In The Art of Fielding, she falls for Schwartz, though when she meets him he's at his most sad sack state, just rejected from law school. He's not at his dynamic best, but his amber eyes are charismatic and though she's beautiful and brainy, she falls for him first out of sympathy. Pella can empathize with a man, who like herself, has not just hit bottom but lives there. In this book she's in this role with Schwartz, her father to some extent, and Henry. After he succeeds beyond his imaginings, he loses his faith and gives up all he has worked for. Paradoxically, the only way up for Pellas is to manage not to lose herself with a man. She learns, she can't remake or save anyone but herself, a theme of this book. That's fine but I found her the least convincing because she's a kind of prop or catalyst for the deeper emotional connections between the men.

Pella's enormously compassionate, but I didn't believe her continual self-sacrifice in this area. It bordered on masochism, not Mother Teresa. The deepest relationships in this novel are first between Henry and Schwartz and then Affenlight and Owen. When Henry and Schwartz are estranged, it's more about him leaving baseball, than about Henry's "mercy F" with Pella. Another issue I had with this book is the assumption that the older generation somehow has to die for the younger to come into their own. Pella can pursue her academic destiny as a tribute to her father.
Seemed a bit cliched in this book that turns so many around.

But the false notes are few.
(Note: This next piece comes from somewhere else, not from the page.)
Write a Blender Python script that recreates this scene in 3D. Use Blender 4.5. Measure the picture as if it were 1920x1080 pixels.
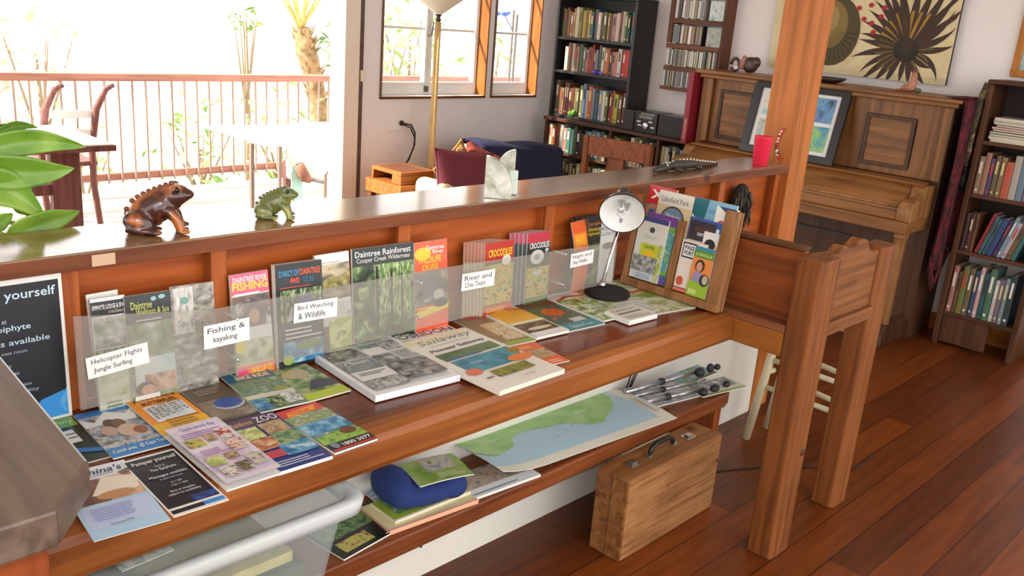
import bpy, bmesh, math, random
from mathutils import Vector, Matrix
from math import sin, cos, pi, radians as R

# ------------------------------------------------------------------ camera, world, sun, fill daylight, exposure
sc = bpy.context.scene
for o in list(bpy.data.objects):
    bpy.data.objects.remove(o)
col = sc.collection
YAW, PITCH, ROLL, FPX, EYE = R(43.376), R(-16.948), R(4.6426), 1693.85, Vector((0, 0, 1.6))
_f = Vector((cos(PITCH)*cos(YAW), cos(PITCH)*sin(YAW), sin(PITCH)))
_r = Vector((sin(YAW), -cos(YAW), 0)); _u = _r.cross(_f)
CR = cos(ROLL)*_r + sin(ROLL)*_u
CU = -sin(ROLL)*_r + cos(ROLL)*_u
cam_d = bpy.data.cameras.new('camera'); cam = bpy.data.objects.new('camera', cam_d); col.objects.link(cam)
cam.matrix_world = Matrix(((CR.x, CU.x, -_f.x, EYE.x), (CR.y, CU.y, -_f.y, EYE.y), (CR.z, CU.z, -_f.z, EYE.z), (0, 0, 0, 1)))
cam_d.sensor_width = 36; cam_d.lens = FPX/1920*36; cam_d.clip_start = .02; cam_d.clip_end = 200
sc.camera = cam
def at(px, py, x=None, y=None, z=None):
    """the place where the line of sight through a picture point meets a real plane of the room"""
    d = CR*((px-960)/FPX) - CU*((py-540)/FPX) + _f
    t = (x-EYE.x)/d.x if x is not None else (y-EYE.y)/d.y if y is not None else (z-EYE.z)/d.z
    return EYE + d*t

world = bpy.data.worlds.new('sky'); sc.world = world; world.use_nodes = True
wn = world.node_tree.nodes; wl = world.node_tree.links
bg = wn['Background']; bg.inputs['Color'].default_value = (1, .985, .97, 1); bg.inputs['Strength'].default_value = 2.95
sun_d = bpy.data.lights.new('sun', 'SUN'); sun = bpy.data.objects.new('sun', sun_d); col.objects.link(sun)
sun_d.energy = 12; sun_d.angle = R(1.5); sun_d.color = (1, .95, .86)
sun.rotation_euler = Vector((.76, -.31, -.55)).to_track_quat('-Z', 'Y').to_euler(); sun.location = (-4, 8, 9)
# camera flash: the photo was taken with one, a small lamp just above the lens
fl_d = bpy.data.lights.new('camera_flash', 'AREA'); fl = bpy.data.objects.new('camera_flash', fl_d); col.objects.link(fl)
fl_d.shape = 'DISK'; fl_d.size = .06; fl_d.energy = 10; fl_d.color = (1, .96, .9)
fl.matrix_world = cam.matrix_world.copy(); fl.location = EYE + CU*.07 + CR*.02 - _f*.02
sc.view_settings.view_transform = 'Standard'; sc.view_settings.look = 'None'
sc.view_settings.exposure = 0.0; sc.view_settings.gamma = 1; sc.view_settings.use_curve_mapping = False
try:
    sc.cycles.max_bounces = 6; sc.cycles.diffuse_bounces = 3; sc.cycles.glossy_bounces = 3
    sc.cycles.transmission_bounces = 6; sc.cycles.transparent_max_bounces = 12
    sc.cycles.caustics_reflective = False; sc.cycles.caustics_refractive = False
    sc.cycles.use_denoising = True
except Exception:
    pass

# ------------------------------------------------------------------ materials
def L(c):
    c = [v/255 for v in c]
    return tuple((v/12.92 if v <= .04045 else ((v+.055)/1.055)**2.4) for v in c) + (1,)
_M = {}
def mat(rgb, rough=.5, metal=0, spec=.5, var=0, vs=30, bump=0, bs=200, sheen=0):
    """plain material, optional soft colour variation and surface bump"""
    k = ('m', tuple(rgb), rough, metal, spec, var, vs, bump, bs)
    if k in _M: return _M[k]
    m = bpy.data.materials.new('paint_%d' % len(_M)); m.use_nodes = True; n = m.node_tree.nodes; l = m.node_tree.links
    b = n['Principled BSDF']; c = L(rgb)
    b.inputs['Base Color'].default_value = c; b.inputs['Roughness'].default_value = rough
    b.inputs['Metallic'].default_value = metal; b.inputs['Specular IOR Level'].default_value = spec
    tc = None
    if var or bump:
        tc = n.new('ShaderNodeTexCoord')
    if var:
        nz = n.new('ShaderNodeTexNoise'); nz.inputs['Scale'].default_value = vs; nz.inputs['Detail'].default_value = 5
        l.new(tc.outputs['Object'], nz.inputs['Vector'])
        rp = n.new('ShaderNodeValToRGB'); e = rp.color_ramp.elements
        e[0].position = .3; e[1].position = .7
        e[0].color = tuple(v*(1-var) for v in c[:3]) + (1,); e[1].color = tuple(min(1, v*(1+var)) for v in c[:3]) + (1,)
        l.new(nz.outputs['Fac'], rp.inputs['Fac']); l.new(rp.outputs['Color'], b.inputs['Base Color'])
    if bump:
        nb = n.new('ShaderNodeTexNoise'); nb.inputs['Scale'].default_value = bs
        l.new(tc.outputs['Object'], nb.inputs['Vector'])
        bp = n.new('ShaderNodeBump'); bp.inputs['Strength'].default_value = bump; bp.inputs['Distance'].default_value = .002
        l.new(nb.outputs['Fac'], bp.inputs['Height']); l.new(bp.outputs['Normal'], b.inputs['Normal'])
    _M[k] = m
    return m
def wood(c1, c2, axis='X', scale=1.0, rough=.35, knots=True, bump=.15, spec=.28, coat=0):
    c1, c2 = [(c[0]*.94, c[1]*(1.0 if c[1] < .6*c[0] else .93), c[2]*(.84 if c[1] < .6*c[0] else .93)) for c in (c1, c2)]; c2 = (c2[0]*.92, c2[1]*.92, c2[2]*.88)
    """timber: long grain along one axis, darker streaks, sparse knots"""
    k = ('w', tuple(c1), tuple(c2), axis, scale, rough, knots, coat)
    if k in _M: return _M[k]
    m = bpy.data.materials.new('timber_%d' % len(_M)); m.use_nodes = True; n = m.node_tree.nodes; l = m.node_tree.links
    b = n['Principled BSDF']; b.inputs['Roughness'].default_value = rough; b.inputs['Specular IOR Level'].default_value = spec
    b.inputs['Coat Weight'].default_value = coat; b.inputs['Coat Roughness'].default_value = .12
    tc = n.new('ShaderNodeTexCoord'); mp = n.new('ShaderNodeMapping')
    s = {'X': (1.2, 22, 22), 'Y': (22, 1.2, 22), 'Z': (22, 22, 1.2)}[axis]
    mp.inputs['Scale'].default_value = tuple(v*scale for v in s)
    l.new(tc.outputs['Object'], mp.inputs['Vector'])
    nz = n.new('ShaderNodeTexNoise'); nz.inputs['Scale'].default_value = 1.6; nz.inputs['Detail'].default_value = 6; nz.inputs['Distortion'].default_value = .6
    l.new(mp.outputs['Vector'], nz.inputs['Vector'])
    big = n.new('ShaderNodeTexNoise'); big.inputs['Scale'].default_value = 3.0*scale; l.new(tc.outputs['Object'], big.inputs['Vector'])
    ad = n.new('ShaderNodeMath'); ad.operation = 'MULTIPLY_ADD'; ad.inputs[1].default_value = .45
    l.new(big.outputs['Fac'], ad.inputs[0]); l.new(nz.outputs['Fac'], ad.inputs[2])
    rp = n.new('ShaderNodeValToRGB'); e = rp.color_ramp.elements
    e[0].position = .5; e[0].color = L(c2); e[1].position = .85; e[1].color = L(c1)
    l.new(ad.outputs[0], rp.inputs['Fac'])
    out = rp.outputs['Color']
    if knots:
        vo = n.new('ShaderNodeTexVoronoi'); vo.inputs['Scale'].default_value = 3.3*scale
        l.new(tc.outputs['Object'], vo.inputs['Vector'])
        kr = n.new('ShaderNodeValToRGB'); ke = kr.color_ramp.elements
        ke[0].position = .035; ke[0].color = (.35, .3, .28, 1); ke[1].position = .09; ke[1].color = (1, 1, 1, 1)
        l.new(vo.outputs['Distance'], kr.inputs['Fac'])
        mx = n.new('ShaderNodeMix'); mx.data_type = 'RGBA'; mx.blend_type = 'MULTIPLY'; mx.inputs[0].default_value = 1
        l.new(out, mx.inputs[6]); l.new(kr.outputs['Color'], mx.inputs[7]); out = mx.outputs[2]
    l.new(out, b.inputs['Base Color'])
    if bump:
        bp = n.new('ShaderNodeBump'); bp.inputs['Strength'].default_value = bump; bp.inputs['Distance'].default_value = .003
        l.new(nz.outputs['Fac'], bp.inputs['Height']); l.new(bp.outputs['Normal'], b.inputs['Normal'])
    _M[k] = m
    return m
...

At the end Henry fulfills Rodriguez' words about the transcendent ball player as the rare one, who goes from " thoughless, to thought and then thoughtless." It's the kind of mystic language of knowledge as as a circle. Here it means Henry can again play ball. This is a very satisfying novel. As a reader with no knowledge of sports, I loved its investigation into the evolution of the human spirit. Baseball's both metaphor and reality.